According to Martinis, using a FoHF has protected most local investors from the worst of the market problems.
“In Australia, most exposure to the hedge fund universe is through FoHFs, so the impact has been negligible and most managers have been able to preserve investors’ capital,” he noted.
Dix agreed the FoHF has largely been immune.
“Some single strategy funds are likely to be down, but FoHFs have performed fairly well,” he said. “[They] generally have been able to sail through, although returns have been lower.”
Diversifying for protection
Tuohy said the FoHF structure has provided the diversification protection they were meant to in the recent volatile conditions.
“The objective for a portfolio is to blend styles and strategies to achieve diversification, and a FoHF can provide that.”
In fact, Dix said some of the AMP’s Total Return Fund managers were beneficiaries of the market turmoil following the collapse of the sub-prime market. He argued these structures provided a valuable opportunity to “diversify manager risk through diversifying manager styles and sectors”.
However, as with any asset class, Dix said investors needed to be selective about manager selection in the FoHF space.
“Diversification equals risk management,” he said.
“It minimises exposure to a particular manager or the performance of one particular style.”
While some people see these structures as adding an extra layer of fees, hedge fund advocates claim they provide an extra layer of protection.
As Tuohy said: “Some funds will blow up, but a FoHF largely offers the due diligence into individual hedge fund managers that would cost millions to do.”
In addition, FoHFs provide a way to access hedge fund managers that would otherwise be out of reach for most planners and retail investors.
According to Yates, investing in hedge funds is all about chasing manager skill.
“Good hedge fund managers are often choosey about who they allow into the pool and the amount of money they will manage,” he said.
“You need to access them through a manager that has access to the better end of the market.”
Benefits for retail investors
Hedge fund advocates argue hedge funds carry real benefits for investors, in particular their lack of correlation with traditional asset classes.
“[They] provide the only truly independent income stream that planners achieve from a portfolio with a long-only investment allocation,” Martinis said.
Yates believes it is important for advisers to explain the benefits of hedge funds when talking to clients.
“This asset class is primarily about diversification and it behaves differently to equities.”
To demonstrate these benefits, the Australian chapter of AIMA is currently working with Zenith Research on a report for financial advisers outlining how to combine hedge funds with a traditional basket of diversified assets.

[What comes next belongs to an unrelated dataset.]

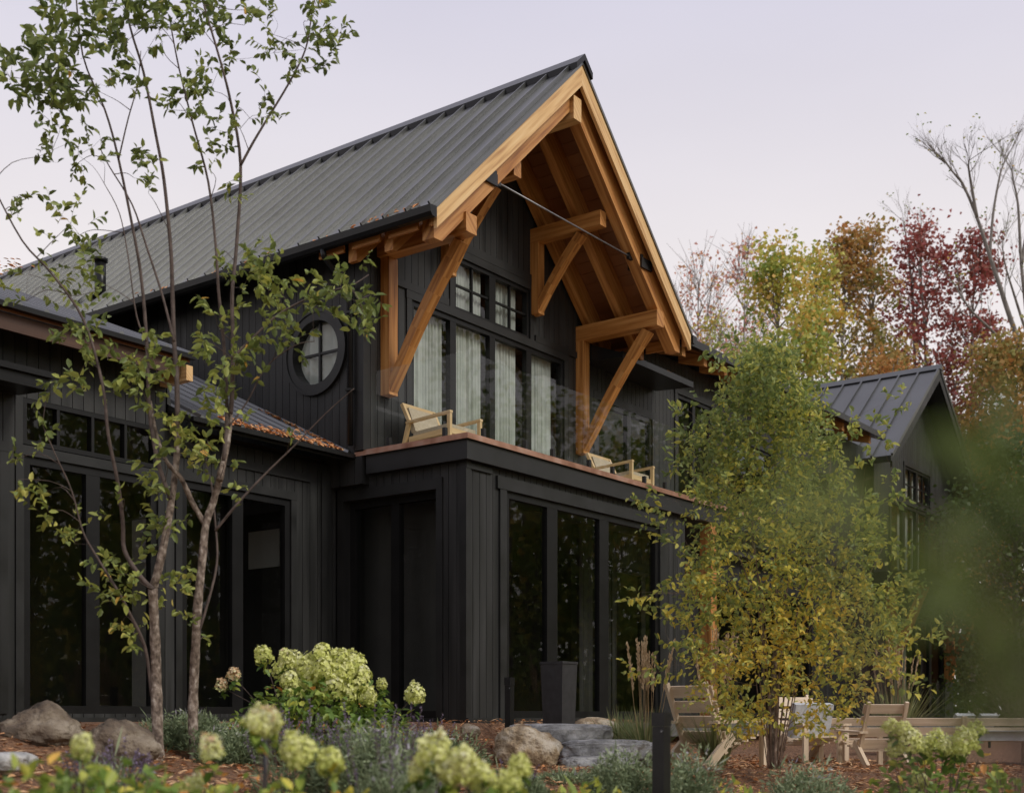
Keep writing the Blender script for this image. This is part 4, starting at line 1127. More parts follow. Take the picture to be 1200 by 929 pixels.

According to Yates, the non-correlation element brings important diversification benefits to a retail portfolio.
“They provide financial planners with access to an asset class with different performance characteristics to equity markets,” he said.
They also reduce return volatility. The standard deviation of HFA’s diversified fund was three, according to Martinis. This compares to the ASX’s standard deviation of around 10.
“In times of extreme market dislocation events, hedge funds offer real benefits through reduced volatility,” he said.
“The risk-adjusted returns from hedge funds are very good.”
According to Tuohy, the key message to clients about hedge funds remains positive. “A diversified portfolio of hedge funds has delivered significantly better returns than equity markets over the past three to 24 months — with less volatility.”
Planners and clients need to focus on the medium term, “as the short-term does not give you a fair representation … To invest in hedge funds, you need to look at rolling 12-month returns”, he said.
Looking to the future
In Tuohy’s view, the environment for hedge funds is “more attractive than for many years” and this is due to real volatility returning to markets, the current global de-leveraging creating winners and losers and ongoing capital restructuring, which will see distressed and special situations funds do very well.
“Looking forward, things are very bright, but financial planners must manage clients’ expectations,” he said.
Dix agreed the new volatile market environment would create opportunities. He said high volatility environments suited options trading strategies, but managers using long/short equity strategies were finding volatile markets difficult.
For Yates, managed futures and global macro managers were likely to be the winners in the months ahead.
“Distressed securities are also starting to look attractive and managers will capitalise on the residual value in those companies [in distress],” Yates said. “There will be very good opportunities going forward for stock pickers.”
He also agreed that the conditions for hedge funds were now very good.
“The managers are looking to take advantage of the high level of volatility and return dispersion, and this is an opportunity that has not been there over the past few years,” Yates said.
According to Ivey, the current market conditions would allow hedge fund managers to really show their mettle.
“Strong equity markets have been a double-edged sword for hedge funds in Australia. They didn’t require people to look at risk management as the returns were so good,” he said.
“Hedge funds had not been able to demonstrate their skill and ability to preserve capital until we had a falling market, and now they will be able to do that.”
Benefits for retail allocations
Given the benefits, most hedge fund adherents believe they remain a suitable investment strategy for retail investors.
As Dix pointed out: “Anything that reduces risk in a portfolio and achieves the return objectives is of value. They are not for everyone, but there is a place for them.
“Hedge funds benefit portfolio construction in terms of reducing volatility, but also in adding useful return.”
Martinis told Money Management that financial planners needed to rethink their approach.
“Many planners — if they are honest — will admit most Australian investors are underweight to hedge funds,” he said.
“This is a $2 trillion industry globally and a legitimate asset class. It is the end of an era in financial markets, so financial advisers need to do justice to their clients and look outside the long-only market.”
He said the industry had used the same investment strategy for the past 20 years, but there were now legitimate questions about whether it would work as well for the next two decades.
Hedge funds are totally appropriate for retail clients, according to Tuohy.
“Financial planners need to revisit the whole asset allocation question, as there is enough evidence now that when you have periods of market stress, hedge funds have delivered what they said they were going to do,” he said.